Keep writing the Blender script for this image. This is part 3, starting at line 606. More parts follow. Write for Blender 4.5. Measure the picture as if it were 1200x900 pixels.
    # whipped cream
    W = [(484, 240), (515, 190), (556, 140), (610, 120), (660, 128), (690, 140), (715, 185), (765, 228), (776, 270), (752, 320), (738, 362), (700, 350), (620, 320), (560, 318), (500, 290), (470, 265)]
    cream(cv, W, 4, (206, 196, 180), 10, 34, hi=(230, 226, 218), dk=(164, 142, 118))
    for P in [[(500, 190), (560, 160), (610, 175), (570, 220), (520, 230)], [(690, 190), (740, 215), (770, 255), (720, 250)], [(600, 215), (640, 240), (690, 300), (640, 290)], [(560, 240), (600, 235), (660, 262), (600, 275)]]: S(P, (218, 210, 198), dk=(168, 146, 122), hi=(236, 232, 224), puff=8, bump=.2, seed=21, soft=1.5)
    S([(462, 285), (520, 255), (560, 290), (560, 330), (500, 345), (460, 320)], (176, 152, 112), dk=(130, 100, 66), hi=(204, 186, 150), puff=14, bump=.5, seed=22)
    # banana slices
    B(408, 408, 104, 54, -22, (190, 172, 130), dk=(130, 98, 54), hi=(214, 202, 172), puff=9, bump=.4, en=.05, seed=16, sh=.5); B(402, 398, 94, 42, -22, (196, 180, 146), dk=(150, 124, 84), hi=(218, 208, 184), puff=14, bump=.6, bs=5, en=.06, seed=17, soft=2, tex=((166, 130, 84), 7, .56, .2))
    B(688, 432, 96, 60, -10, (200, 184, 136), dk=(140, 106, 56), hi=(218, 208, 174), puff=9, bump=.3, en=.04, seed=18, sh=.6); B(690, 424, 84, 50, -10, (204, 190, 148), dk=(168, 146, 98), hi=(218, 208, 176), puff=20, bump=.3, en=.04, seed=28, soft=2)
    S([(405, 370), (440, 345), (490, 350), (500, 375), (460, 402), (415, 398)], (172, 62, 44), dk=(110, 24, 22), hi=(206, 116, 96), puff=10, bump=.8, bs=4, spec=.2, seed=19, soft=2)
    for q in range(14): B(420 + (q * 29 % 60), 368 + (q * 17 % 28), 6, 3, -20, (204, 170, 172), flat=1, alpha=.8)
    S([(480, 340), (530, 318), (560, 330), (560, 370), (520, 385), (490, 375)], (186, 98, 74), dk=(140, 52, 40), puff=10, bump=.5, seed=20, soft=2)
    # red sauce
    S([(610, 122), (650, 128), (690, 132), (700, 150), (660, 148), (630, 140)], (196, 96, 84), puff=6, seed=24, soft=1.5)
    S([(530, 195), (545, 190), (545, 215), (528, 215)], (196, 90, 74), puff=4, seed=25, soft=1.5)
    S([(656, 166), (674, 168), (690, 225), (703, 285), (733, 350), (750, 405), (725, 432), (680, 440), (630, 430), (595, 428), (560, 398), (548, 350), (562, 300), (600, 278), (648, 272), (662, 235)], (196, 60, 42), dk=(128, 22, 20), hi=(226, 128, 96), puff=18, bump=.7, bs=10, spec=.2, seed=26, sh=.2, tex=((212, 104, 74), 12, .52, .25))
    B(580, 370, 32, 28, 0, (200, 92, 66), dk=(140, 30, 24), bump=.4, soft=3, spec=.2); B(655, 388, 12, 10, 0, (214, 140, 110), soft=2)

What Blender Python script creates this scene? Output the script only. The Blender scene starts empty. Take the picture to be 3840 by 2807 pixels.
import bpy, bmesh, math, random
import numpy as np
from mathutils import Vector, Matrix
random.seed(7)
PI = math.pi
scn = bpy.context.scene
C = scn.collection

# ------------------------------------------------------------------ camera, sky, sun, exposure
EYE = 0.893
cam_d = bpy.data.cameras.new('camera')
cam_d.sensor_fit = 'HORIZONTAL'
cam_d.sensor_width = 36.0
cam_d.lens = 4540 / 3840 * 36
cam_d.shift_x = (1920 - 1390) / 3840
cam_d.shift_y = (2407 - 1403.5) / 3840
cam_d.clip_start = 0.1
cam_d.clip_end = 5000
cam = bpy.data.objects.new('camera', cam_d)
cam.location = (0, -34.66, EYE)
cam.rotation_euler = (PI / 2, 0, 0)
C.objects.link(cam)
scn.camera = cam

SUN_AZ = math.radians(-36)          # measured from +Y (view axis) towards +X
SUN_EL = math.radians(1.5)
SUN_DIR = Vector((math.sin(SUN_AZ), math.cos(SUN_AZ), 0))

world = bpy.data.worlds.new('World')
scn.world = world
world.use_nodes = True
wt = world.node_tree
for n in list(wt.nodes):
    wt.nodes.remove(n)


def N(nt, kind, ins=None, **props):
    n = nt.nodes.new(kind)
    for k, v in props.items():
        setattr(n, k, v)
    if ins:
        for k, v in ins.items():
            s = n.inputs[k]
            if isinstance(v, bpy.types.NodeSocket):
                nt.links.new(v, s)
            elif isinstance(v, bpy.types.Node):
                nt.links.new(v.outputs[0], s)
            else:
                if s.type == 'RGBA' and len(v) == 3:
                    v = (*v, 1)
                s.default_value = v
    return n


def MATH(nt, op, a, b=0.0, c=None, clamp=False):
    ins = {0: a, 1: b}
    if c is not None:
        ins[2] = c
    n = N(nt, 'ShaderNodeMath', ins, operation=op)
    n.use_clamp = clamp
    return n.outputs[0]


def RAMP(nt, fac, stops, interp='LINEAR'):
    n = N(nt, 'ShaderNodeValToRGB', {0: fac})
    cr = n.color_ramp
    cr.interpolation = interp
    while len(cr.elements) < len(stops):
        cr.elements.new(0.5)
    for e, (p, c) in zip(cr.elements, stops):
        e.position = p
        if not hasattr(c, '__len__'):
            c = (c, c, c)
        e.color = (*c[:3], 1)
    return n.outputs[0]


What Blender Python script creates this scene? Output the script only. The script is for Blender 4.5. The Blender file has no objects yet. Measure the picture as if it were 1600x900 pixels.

Your task = Give the records above again, word for word.

Expected answer =
Keep writing the Blender script for this image. This is part 3, starting at line 606. More parts follow. Write for Blender 4.5. Measure the picture as if it were 1200x900 pixels.
    # whipped cream
    W = [(484, 240), (515, 190), (556, 140), (610, 120), (660, 128), (690, 140), (715, 185), (765, 228), (776, 270), (752, 320), (738, 362), (700, 350), (620, 320), (560, 318), (500, 290), (470, 265)]
    cream(cv, W, 4, (206, 196, 180), 10, 34, hi=(230, 226, 218), dk=(164, 142, 118))
    for P in [[(500, 190), (560, 160), (610, 175), (570, 220), (520, 230)], [(690, 190), (740, 215), (770, 255), (720, 250)], [(600, 215), (640, 240), (690, 300), (640, 290)], [(560, 240), (600, 235), (660, 262), (600, 275)]]: S(P, (218, 210, 198), dk=(168, 146, 122), hi=(236, 232, 224), puff=8, bump=.2, seed=21, soft=1.5)
    S([(462, 285), (520, 255), (560, 290), (560, 330), (500, 345), (460, 320)], (176, 152, 112), dk=(130, 100, 66), hi=(204, 186, 150), puff=14, bump=.5, seed=22)
    # banana slices
    B(408, 408, 104, 54, -22, (190, 172, 130), dk=(130, 98, 54), hi=(214, 202, 172), puff=9, bump=.4, en=.05, seed=16, sh=.5); B(402, 398, 94, 42, -22, (196, 180, 146), dk=(150, 124, 84), hi=(218, 208, 184), puff=14, bump=.6, bs=5, en=.06, seed=17, soft=2, tex=((166, 130, 84), 7, .56, .2))
    B(688, 432, 96, 60, -10, (200, 184, 136), dk=(140, 106, 56), hi=(218, 208, 174), puff=9, bump=.3, en=.04, seed=18, sh=.6); B(690, 424, 84, 50, -10, (204, 190, 148), dk=(168, 146, 98), hi=(218, 208, 176), puff=20, bump=.3, en=.04, seed=28, soft=2)
    S([(405, 370), (440, 345), (490, 350), (500, 375), (460, 402), (415, 398)], (172, 62, 44), dk=(110, 24, 22), hi=(206, 116, 96), puff=10, bump=.8, bs=4, spec=.2, seed=19, soft=2)
    for q in range(14): B(420 + (q * 29 % 60), 368 + (q * 17 % 28), 6, 3, -20, (204, 170, 172), flat=1, alpha=.8)
    S([(480, 340), (530, 318), (560, 330), (560, 370), (520, 385), (490, 375)], (186, 98, 74), dk=(140, 52, 40), puff=10, bump=.5, seed=20, soft=2)
    # red sauce
    S([(610, 122), (650, 128), (690, 132), (700, 150), (660, 148), (630, 140)], (196, 96, 84), puff=6, seed=24, soft=1.5)
    S([(530, 195), (545, 190), (545, 215), (528, 215)], (196, 90, 74), puff=4, seed=25, soft=1.5)
    S([(656, 166), (674, 168), (690, 225), (703, 285), (733, 350), (750, 405), (725, 432), (680, 440), (630, 430), (595, 428), (560, 398), (548, 350), (562, 300), (600, 278), (648, 272), (662, 235)], (196, 60, 42), dk=(128, 22, 20), hi=(226, 128, 96), puff=18, bump=.7, bs=10, spec=.2, seed=26, sh=.2, tex=((212, 104, 74), 12, .52, .25))
    B(580, 370, 32, 28, 0, (200, 92, 66), dk=(140, 30, 24), bump=.4, soft=3, spec=.2); B(655, 388, 12, 10, 0, (214, 140, 110), soft=2)

What Blender Python script creates this scene? Output the script only. The Blender scene starts empty. Take the picture to be 3840 by 2807 pixels.
import bpy, bmesh, math, random
import numpy as np
from mathutils import Vector, Matrix
random.seed(7)
PI = math.pi
scn = bpy.context.scene
C = scn.collection

# ------------------------------------------------------------------ camera, sky, sun, exposure
EYE = 0.893
cam_d = bpy.data.cameras.new('camera')
cam_d.sensor_fit = 'HORIZONTAL'
cam_d.sensor_width = 36.0
cam_d.lens = 4540 / 3840 * 36
cam_d.shift_x = (1920 - 1390) / 3840
cam_d.shift_y = (2407 - 1403.5) / 3840
cam_d.clip_start = 0.1
cam_d.clip_end = 5000
cam = bpy.data.objects.new('camera', cam_d)
cam.location = (0, -34.66, EYE)
cam.rotation_euler = (PI / 2, 0, 0)
C.objects.link(cam)
scn.camera = cam

SUN_AZ = math.radians(-36)          # measured from +Y (view axis) towards +X
SUN_EL = math.radians(1.5)
SUN_DIR = Vector((math.sin(SUN_AZ), math.cos(SUN_AZ), 0))

world = bpy.data.worlds.new('World')
scn.world = world
world.use_nodes = True
wt = world.node_tree
for n in list(wt.nodes):
    wt.nodes.remove(n)


def N(nt, kind, ins=None, **props):
    n = nt.nodes.new(kind)
    for k, v in props.items():
        setattr(n, k, v)
    if ins:
        for k, v in ins.items():
            s = n.inputs[k]
            if isinstance(v, bpy.types.NodeSocket):
                nt.links.new(v, s)
            elif isinstance(v, bpy.types.Node):
                nt.links.new(v.outputs[0], s)
            else:
                if s.type == 'RGBA' and len(v) == 3:
                    v = (*v, 1)
                s.default_value = v
    return n


def MATH(nt, op, a, b=0.0, c=None, clamp=False):
    ins = {0: a, 1: b}
    if c is not None:
        ins[2] = c
    n = N(nt, 'ShaderNodeMath', ins, operation=op)
    n.use_clamp = clamp
    return n.outputs[0]


def RAMP(nt, fac, stops, interp='LINEAR'):
    n = N(nt, 'ShaderNodeValToRGB', {0: fac})
    cr = n.color_ramp
    cr.interpolation = interp
    while len(cr.elements) < len(stops):
        cr.elements.new(0.5)
    for e, (p, c) in zip(cr.elements, stops):
        e.position = p
        if not hasattr(c, '__len__'):
            c = (c, c, c)
        e.color = (*c[:3], 1)
    return n.outputs[0]


What Blender Python script creates this scene? Output the script only. The script is for Blender 4.5. The Blender file has no objects yet. Measure the picture as if it were 1600x900 pixels.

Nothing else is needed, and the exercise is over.